Dogara was speaking at the opening of a one-day public hearing on a bill for an Act to repeal the ICRC Establishment Act, 2005 and enact the Public Private Partnership Regulatory Commission to strengthen and enhance the supervisory role of the commission to assist public and private sectors in enhancing of construction, development, designing, operation or maintenance of infrastructure or development projects of the federal government through public private partnership arrangements and for other matters related there to.

Represented by the Deputy Chief Whip of the House, Hon. Pally Iriase, the Speaker said the National Assembly would do all within its constitutional powers to boost the country’s ease of doing business particularly as the economic begins to show signs of possible exit from recession.

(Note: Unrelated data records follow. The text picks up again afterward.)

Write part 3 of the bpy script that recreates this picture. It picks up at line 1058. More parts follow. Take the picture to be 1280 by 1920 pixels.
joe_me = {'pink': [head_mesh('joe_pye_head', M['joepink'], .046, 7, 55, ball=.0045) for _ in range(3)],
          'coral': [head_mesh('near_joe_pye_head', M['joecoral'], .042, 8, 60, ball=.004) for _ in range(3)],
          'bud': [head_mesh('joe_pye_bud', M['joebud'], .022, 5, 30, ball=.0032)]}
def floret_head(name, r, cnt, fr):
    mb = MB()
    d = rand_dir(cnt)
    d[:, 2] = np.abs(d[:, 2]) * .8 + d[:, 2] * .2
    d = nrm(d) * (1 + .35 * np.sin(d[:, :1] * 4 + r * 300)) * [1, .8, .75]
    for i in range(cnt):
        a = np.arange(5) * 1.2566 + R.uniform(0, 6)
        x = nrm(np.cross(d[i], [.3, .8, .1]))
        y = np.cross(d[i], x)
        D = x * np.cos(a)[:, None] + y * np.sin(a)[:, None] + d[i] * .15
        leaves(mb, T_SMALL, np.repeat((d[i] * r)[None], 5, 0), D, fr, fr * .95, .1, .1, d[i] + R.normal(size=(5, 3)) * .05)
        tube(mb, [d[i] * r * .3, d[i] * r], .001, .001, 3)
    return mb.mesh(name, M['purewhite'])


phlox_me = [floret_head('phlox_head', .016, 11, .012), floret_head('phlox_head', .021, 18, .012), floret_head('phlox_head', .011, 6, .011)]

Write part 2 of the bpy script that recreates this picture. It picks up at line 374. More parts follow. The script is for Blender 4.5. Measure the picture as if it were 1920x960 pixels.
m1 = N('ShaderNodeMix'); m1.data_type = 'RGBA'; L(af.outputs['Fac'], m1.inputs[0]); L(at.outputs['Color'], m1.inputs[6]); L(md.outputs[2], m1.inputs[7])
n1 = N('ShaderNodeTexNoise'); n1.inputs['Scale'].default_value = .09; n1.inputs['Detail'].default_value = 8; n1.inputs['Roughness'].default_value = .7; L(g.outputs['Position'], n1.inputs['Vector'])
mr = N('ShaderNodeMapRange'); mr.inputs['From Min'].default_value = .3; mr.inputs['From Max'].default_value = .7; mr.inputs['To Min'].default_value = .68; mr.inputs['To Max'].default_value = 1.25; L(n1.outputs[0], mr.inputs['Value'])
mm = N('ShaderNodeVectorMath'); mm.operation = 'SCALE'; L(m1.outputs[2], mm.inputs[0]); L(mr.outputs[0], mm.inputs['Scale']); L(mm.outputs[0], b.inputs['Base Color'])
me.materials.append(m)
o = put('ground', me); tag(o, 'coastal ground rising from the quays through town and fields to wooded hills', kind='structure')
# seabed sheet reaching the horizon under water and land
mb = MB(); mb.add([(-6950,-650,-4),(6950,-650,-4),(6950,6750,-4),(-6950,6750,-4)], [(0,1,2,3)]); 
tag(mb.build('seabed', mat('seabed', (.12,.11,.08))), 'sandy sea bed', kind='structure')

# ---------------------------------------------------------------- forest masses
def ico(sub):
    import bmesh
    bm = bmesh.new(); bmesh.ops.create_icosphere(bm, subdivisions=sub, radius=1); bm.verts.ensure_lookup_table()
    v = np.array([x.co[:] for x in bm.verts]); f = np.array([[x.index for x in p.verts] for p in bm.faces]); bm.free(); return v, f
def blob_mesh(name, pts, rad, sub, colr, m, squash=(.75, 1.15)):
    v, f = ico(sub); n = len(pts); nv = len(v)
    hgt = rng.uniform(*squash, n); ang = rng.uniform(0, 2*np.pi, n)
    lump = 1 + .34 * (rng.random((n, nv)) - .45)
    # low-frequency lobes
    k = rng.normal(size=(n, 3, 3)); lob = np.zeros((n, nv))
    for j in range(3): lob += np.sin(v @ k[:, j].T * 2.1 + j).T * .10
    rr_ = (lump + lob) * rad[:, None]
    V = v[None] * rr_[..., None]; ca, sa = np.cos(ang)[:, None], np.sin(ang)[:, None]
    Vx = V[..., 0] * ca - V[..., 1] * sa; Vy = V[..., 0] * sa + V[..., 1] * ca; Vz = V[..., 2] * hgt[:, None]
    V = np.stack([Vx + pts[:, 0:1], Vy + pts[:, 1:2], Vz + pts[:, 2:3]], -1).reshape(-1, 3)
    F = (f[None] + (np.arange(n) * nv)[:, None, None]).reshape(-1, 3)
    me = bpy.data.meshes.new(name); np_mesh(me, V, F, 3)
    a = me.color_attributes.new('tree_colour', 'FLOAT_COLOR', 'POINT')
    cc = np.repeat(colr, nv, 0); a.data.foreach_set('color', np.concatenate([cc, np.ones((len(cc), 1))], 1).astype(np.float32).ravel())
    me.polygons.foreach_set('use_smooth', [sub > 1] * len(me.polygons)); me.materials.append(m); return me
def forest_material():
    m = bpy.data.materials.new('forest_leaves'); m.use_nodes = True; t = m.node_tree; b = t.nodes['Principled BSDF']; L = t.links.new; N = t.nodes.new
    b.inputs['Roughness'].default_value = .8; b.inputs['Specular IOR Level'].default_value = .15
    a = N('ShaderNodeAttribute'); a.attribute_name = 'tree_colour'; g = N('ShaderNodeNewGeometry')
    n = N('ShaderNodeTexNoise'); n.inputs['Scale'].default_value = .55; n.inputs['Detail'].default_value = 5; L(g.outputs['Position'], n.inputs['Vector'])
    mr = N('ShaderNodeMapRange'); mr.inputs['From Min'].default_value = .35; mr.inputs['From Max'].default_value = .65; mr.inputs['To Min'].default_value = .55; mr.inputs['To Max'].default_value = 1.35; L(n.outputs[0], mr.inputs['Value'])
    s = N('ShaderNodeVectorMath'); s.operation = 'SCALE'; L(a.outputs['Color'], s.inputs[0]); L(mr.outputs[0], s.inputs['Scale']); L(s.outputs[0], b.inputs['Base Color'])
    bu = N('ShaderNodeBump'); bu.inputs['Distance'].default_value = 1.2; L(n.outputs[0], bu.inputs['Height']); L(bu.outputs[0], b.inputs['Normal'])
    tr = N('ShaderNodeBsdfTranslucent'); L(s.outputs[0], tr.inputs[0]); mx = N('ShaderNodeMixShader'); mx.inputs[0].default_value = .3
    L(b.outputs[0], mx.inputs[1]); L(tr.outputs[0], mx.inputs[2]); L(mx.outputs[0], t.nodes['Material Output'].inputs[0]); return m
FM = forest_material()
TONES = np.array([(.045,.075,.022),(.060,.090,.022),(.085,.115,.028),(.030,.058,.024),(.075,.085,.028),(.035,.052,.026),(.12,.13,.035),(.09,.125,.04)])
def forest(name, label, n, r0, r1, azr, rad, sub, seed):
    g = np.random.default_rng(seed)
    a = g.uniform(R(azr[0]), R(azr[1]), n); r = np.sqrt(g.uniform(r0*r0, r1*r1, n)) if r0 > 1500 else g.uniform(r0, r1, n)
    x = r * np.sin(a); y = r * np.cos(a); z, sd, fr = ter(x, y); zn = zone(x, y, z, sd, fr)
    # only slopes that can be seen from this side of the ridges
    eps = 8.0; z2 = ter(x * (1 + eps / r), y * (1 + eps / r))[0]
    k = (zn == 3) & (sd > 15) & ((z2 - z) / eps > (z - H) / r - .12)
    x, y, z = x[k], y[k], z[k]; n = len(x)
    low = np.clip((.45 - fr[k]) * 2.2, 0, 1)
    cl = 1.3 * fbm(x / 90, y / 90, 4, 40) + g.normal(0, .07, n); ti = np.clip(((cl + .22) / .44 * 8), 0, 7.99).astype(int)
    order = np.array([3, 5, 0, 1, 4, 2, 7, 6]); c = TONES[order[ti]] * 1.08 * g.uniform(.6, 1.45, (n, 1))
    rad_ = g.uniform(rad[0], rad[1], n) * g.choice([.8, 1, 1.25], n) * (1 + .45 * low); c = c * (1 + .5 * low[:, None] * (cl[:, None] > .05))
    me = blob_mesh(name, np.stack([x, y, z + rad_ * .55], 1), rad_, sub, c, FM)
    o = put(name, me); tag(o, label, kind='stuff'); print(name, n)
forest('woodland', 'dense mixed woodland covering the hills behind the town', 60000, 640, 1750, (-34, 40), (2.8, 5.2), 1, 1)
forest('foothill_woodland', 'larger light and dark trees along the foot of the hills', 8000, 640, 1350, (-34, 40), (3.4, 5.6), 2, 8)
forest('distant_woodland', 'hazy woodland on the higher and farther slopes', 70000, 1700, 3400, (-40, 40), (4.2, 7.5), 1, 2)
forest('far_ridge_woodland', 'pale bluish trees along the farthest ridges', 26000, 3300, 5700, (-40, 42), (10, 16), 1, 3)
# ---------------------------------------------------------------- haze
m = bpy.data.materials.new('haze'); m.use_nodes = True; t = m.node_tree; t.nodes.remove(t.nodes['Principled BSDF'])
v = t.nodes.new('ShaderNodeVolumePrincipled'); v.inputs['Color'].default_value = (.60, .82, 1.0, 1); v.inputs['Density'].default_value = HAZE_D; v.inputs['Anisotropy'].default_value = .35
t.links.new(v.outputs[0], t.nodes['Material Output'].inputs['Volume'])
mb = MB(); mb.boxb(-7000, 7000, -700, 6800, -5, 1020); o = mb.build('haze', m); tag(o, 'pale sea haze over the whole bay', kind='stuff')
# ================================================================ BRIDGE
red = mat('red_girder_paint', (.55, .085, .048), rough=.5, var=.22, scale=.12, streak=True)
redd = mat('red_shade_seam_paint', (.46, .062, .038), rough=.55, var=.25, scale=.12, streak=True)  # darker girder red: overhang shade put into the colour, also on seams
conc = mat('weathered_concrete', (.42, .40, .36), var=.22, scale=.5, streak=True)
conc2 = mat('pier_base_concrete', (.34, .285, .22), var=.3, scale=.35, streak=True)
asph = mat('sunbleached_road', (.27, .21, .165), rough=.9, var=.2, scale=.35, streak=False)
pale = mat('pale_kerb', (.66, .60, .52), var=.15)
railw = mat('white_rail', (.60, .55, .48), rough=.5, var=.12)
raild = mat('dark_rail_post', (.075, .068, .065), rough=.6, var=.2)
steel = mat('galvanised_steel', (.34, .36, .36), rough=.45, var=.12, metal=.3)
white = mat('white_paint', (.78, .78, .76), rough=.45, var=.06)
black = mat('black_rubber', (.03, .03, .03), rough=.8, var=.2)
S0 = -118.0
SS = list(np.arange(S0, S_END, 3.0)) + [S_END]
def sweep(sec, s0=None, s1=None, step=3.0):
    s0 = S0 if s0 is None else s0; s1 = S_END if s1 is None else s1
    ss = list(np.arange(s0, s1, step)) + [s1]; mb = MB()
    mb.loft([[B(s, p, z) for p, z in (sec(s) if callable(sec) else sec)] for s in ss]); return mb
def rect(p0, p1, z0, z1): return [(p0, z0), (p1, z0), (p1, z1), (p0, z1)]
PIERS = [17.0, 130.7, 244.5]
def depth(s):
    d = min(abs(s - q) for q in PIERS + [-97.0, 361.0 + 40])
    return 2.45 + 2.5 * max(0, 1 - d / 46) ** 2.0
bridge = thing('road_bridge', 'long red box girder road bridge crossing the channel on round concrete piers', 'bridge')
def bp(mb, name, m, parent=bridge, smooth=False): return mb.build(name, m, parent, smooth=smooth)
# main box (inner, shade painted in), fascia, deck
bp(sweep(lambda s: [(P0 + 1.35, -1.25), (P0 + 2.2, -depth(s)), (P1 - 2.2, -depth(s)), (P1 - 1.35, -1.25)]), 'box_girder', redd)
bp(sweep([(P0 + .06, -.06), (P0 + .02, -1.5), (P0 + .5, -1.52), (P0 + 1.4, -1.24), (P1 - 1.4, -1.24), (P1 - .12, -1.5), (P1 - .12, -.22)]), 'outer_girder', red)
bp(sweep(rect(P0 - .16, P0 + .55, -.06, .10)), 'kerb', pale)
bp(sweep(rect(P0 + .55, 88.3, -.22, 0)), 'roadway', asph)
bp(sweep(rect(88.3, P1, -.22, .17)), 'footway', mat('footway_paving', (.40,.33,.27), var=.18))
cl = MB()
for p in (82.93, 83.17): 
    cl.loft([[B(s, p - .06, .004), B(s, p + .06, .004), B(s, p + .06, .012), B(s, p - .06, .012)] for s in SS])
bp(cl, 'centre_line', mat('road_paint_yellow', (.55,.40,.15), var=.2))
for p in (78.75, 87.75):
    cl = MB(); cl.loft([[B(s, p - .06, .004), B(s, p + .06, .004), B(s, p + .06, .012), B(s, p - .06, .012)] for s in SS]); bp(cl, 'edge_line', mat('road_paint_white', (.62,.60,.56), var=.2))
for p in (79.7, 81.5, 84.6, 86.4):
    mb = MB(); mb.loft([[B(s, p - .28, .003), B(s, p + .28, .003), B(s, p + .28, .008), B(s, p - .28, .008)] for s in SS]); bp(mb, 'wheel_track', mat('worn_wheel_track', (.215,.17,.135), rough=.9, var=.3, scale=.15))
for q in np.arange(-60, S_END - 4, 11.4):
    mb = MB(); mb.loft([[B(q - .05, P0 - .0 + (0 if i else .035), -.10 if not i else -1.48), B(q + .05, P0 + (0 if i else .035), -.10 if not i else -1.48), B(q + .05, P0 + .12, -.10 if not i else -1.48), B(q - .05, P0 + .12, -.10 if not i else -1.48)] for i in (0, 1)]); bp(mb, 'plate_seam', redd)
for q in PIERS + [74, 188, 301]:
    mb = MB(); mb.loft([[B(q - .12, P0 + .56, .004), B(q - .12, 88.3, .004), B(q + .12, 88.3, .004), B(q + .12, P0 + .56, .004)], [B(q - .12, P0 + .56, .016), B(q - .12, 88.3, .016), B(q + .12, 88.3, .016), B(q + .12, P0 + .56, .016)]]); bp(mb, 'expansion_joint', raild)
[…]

His submission came on a day the Director General, Infrastructure Concession Regulatory Commission (ICRC), Mr. Aminu Diko, said a lot of ministries, departments and agencies of government (MDAs) currently lacked the requisite capacity to structure and develop bankable public – private partnership (PPP) projects that could attract private sector funds into the country.

He further submitted that while PPPs have been used across the world over the years, they are complex in terms of structuring and execution.
He clarified that while ICRC provide regulatory oversight and does not own the projects, the MDAs are statutorily responsible for providing services as well as developing bankable PPP projects.

The ICRC DG spoke in his submissions at a one-day public hearing on a bill for an Act to repeal the ICRC Establishment Act, 2005 and enact the Public Private Partnership Regulatory Commission to strengthen and enhance the supervisory role of the commission to assist public and private sectors in enhancing of construction, development, designing, operation or maintenance of infrastructure or development projects of the federal government through public private partnership arrangements and for other matters related there to.